Tuesday, June 05, 2012

movie notes.

Two films from SIFF stand out for me particularly, and it's no coincidence that they are both about childhood. The first is Hirokazu Koreeda's 'I Wish,' and the second is Wes Anderson's 'Moonrise Kingdom.' I understand now that I am particularly drawn to stories about childhood, about hopes and dreams and journeys, first loves and young sorrows, adventures and homecomings. Movies like 'Hope and Glory,' 'Au Revoir Les Enfants' and 'The 400 Blows' have stayed with me for most of my life, and what I look for now in a film is that same understanding of what it means to be young. There is an innocence and freedom and yet not a care-freeness. There is divorce and separation and being orphaned and being misunderstood by one's parents. There are wars and volcanoes and hurricanes. The gaze is a direct one, and it forces you to look inward.

Koreeda is perhaps a direct heir to Ozu's 'Good Morning,' with that same candidness of purpose in the two young brothers. Planning to bring their parents back together, running through their respective cities like the boys in Truffaut's '400 Blows,' ultimately coming to understand that even if their family is apart, there will always be that tie of brotherhood between them.


Anderson has of course his own visual language, verging on twee and yet for me not too overwhelming so. I have loved his work for a long time, and I will always remember what he said when he won an MTV Movie Award for 'Bottle Rocket.' He said something about how a bottle rocket was a little firecracker that didn't get very high off the ground, but it got as high as it was meant to go. His film named for that little firecracker did exactly that; it went as high as he intended it to go. There is always a sense of meticulous attention to every detail, every gesture, every word. Every film is like a perfectly timed firework that goes exactly where he wants it to go.

Friday, June 01, 2012

THE CASTAWAYS (NOTES FOR A NOVEL IN PROGRESS)
FACTS AND FICTIONS ARE DIFFERENT TRUTHS.

When I was a child I envied the sisters who lived at the other end of my street. They had been given up for adoption by their birth mother when one was an infant and the other was a toddler. They were black and their parents were white. I was Chinese and my parents were Taiwanese, and if I didn’t tell you you wouldn’t immediately guess that I was adopted. My whole life I have been grateful for this. Still, I envied the two sisters. They had each other, and they would always have each other.

I have always known, even before I could understand what this meant, that I was the youngest of five girls. Both I and the next youngest sister were given up for adoption some time in 1980, the year I was born, or perhaps 1981. She would be a year older than me, maybe two. I have never asked my parents if they tried to take both of us, or if they had even considered it. For more than thirty years I have been an only child, except for in my mind when I turn out the light before I go to sleep. With my eyes shut I try to imagine her face in the dark. Would we know each other if we came face to face on the street?

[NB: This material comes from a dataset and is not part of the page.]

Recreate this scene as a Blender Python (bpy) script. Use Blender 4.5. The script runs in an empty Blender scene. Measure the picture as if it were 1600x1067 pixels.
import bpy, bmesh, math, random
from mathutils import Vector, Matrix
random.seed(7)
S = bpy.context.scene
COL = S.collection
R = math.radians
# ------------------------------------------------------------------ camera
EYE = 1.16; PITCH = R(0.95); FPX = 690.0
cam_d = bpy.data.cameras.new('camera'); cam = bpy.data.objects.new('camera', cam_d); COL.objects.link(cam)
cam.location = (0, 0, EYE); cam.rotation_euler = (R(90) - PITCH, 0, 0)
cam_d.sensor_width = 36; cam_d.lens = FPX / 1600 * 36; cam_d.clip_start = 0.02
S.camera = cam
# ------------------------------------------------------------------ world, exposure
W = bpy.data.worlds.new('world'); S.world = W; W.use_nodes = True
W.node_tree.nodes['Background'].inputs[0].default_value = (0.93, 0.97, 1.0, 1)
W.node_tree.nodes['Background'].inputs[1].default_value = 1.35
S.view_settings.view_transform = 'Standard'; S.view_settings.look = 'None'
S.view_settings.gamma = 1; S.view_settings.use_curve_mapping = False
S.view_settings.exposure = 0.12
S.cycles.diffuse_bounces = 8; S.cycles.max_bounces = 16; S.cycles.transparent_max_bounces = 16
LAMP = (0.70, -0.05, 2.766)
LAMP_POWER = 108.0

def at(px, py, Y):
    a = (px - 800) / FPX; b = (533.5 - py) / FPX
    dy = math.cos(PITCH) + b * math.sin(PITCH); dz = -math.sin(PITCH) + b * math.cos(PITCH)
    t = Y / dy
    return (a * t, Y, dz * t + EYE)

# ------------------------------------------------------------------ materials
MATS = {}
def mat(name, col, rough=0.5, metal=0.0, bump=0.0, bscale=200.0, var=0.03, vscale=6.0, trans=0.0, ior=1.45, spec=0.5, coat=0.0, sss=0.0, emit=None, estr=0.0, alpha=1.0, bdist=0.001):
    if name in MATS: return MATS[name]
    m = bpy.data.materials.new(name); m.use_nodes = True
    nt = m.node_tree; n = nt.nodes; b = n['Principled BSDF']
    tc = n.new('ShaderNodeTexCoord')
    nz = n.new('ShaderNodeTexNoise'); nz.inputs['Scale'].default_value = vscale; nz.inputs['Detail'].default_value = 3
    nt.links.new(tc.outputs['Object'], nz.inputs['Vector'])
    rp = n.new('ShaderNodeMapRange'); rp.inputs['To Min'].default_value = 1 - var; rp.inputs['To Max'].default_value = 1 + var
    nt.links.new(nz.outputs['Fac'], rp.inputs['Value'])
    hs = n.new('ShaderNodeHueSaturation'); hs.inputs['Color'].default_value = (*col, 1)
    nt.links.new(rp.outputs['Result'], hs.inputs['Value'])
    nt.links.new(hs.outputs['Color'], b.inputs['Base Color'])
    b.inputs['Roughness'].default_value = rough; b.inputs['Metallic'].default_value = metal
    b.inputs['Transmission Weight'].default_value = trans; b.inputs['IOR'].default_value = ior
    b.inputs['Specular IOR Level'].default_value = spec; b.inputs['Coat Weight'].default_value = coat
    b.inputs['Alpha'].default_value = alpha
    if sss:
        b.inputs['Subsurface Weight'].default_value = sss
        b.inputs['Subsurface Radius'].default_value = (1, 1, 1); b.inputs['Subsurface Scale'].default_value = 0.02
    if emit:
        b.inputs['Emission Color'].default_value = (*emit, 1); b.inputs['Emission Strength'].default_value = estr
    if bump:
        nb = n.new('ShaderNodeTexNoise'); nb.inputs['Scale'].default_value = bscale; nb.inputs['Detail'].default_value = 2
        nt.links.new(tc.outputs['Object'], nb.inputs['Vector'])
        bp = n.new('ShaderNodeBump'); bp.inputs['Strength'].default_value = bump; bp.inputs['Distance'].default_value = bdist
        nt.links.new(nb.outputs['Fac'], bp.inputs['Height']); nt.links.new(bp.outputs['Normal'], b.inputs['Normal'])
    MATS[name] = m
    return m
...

Sometimes when walking down the street I catch the reflection of my own face in a shop window. Against the gleam of plate-glass my face is reduced to pale curves and soft shadows, a rounded cheekbone, dark eyes, dark hair. My eyebrows are thick and black but my hair is definitely brown, glowing red when the sun hits it, light and fine as it escapes my ponytail. I wonder if my sister shares this same curiously un-Chinese hair, the same nose, those stubby-lashed eyes. What could I ask her if we ever met? How could I imagine any life other than the one I was given?

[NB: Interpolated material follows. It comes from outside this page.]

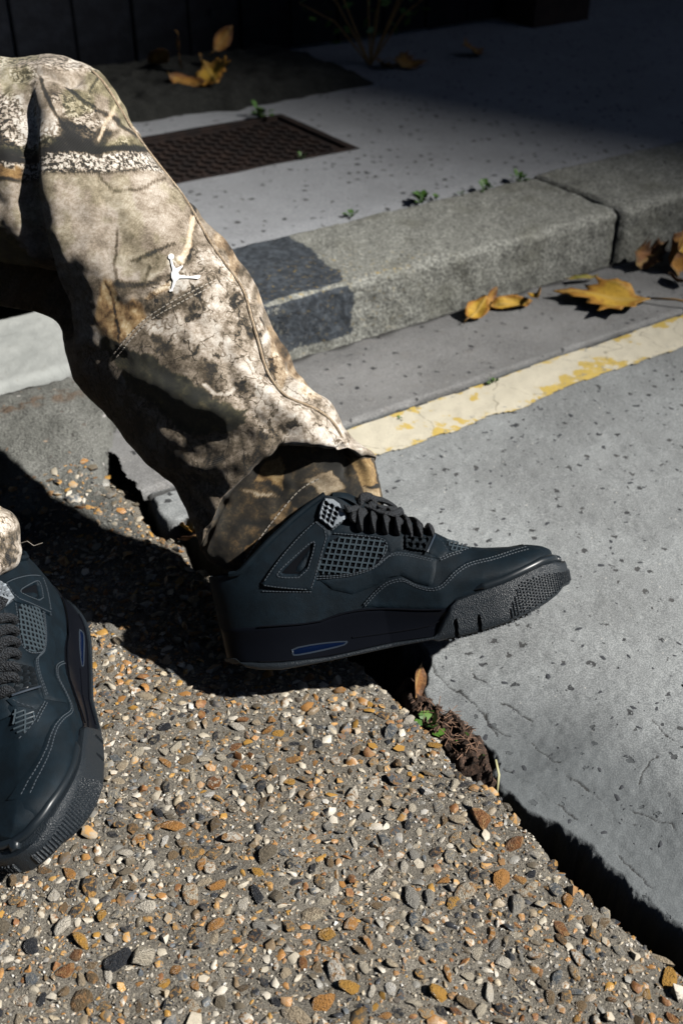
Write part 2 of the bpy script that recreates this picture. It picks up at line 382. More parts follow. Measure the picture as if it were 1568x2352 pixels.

I look at friends who have sisters, whose sisterhood is stamped firmly in the lines of their faces, in the shorthanded language they have between themselves, in the fierce protectiveness the elder feels towards the younger. A shiver of longing runs up my neck when my friend tells me of how her older sister would carry her down the hall to their parents’ room when she had nightmares and couldn’t sleep. As an only child our family was a solid, balanced triangle; I never imagined it could be any other way. Except for those brief moments, watching my friends and their sisters, the same eyes in different faces, the same features in different shades. I wonder sometimes, what it would have been like, if we’d been castaways upon the same shore.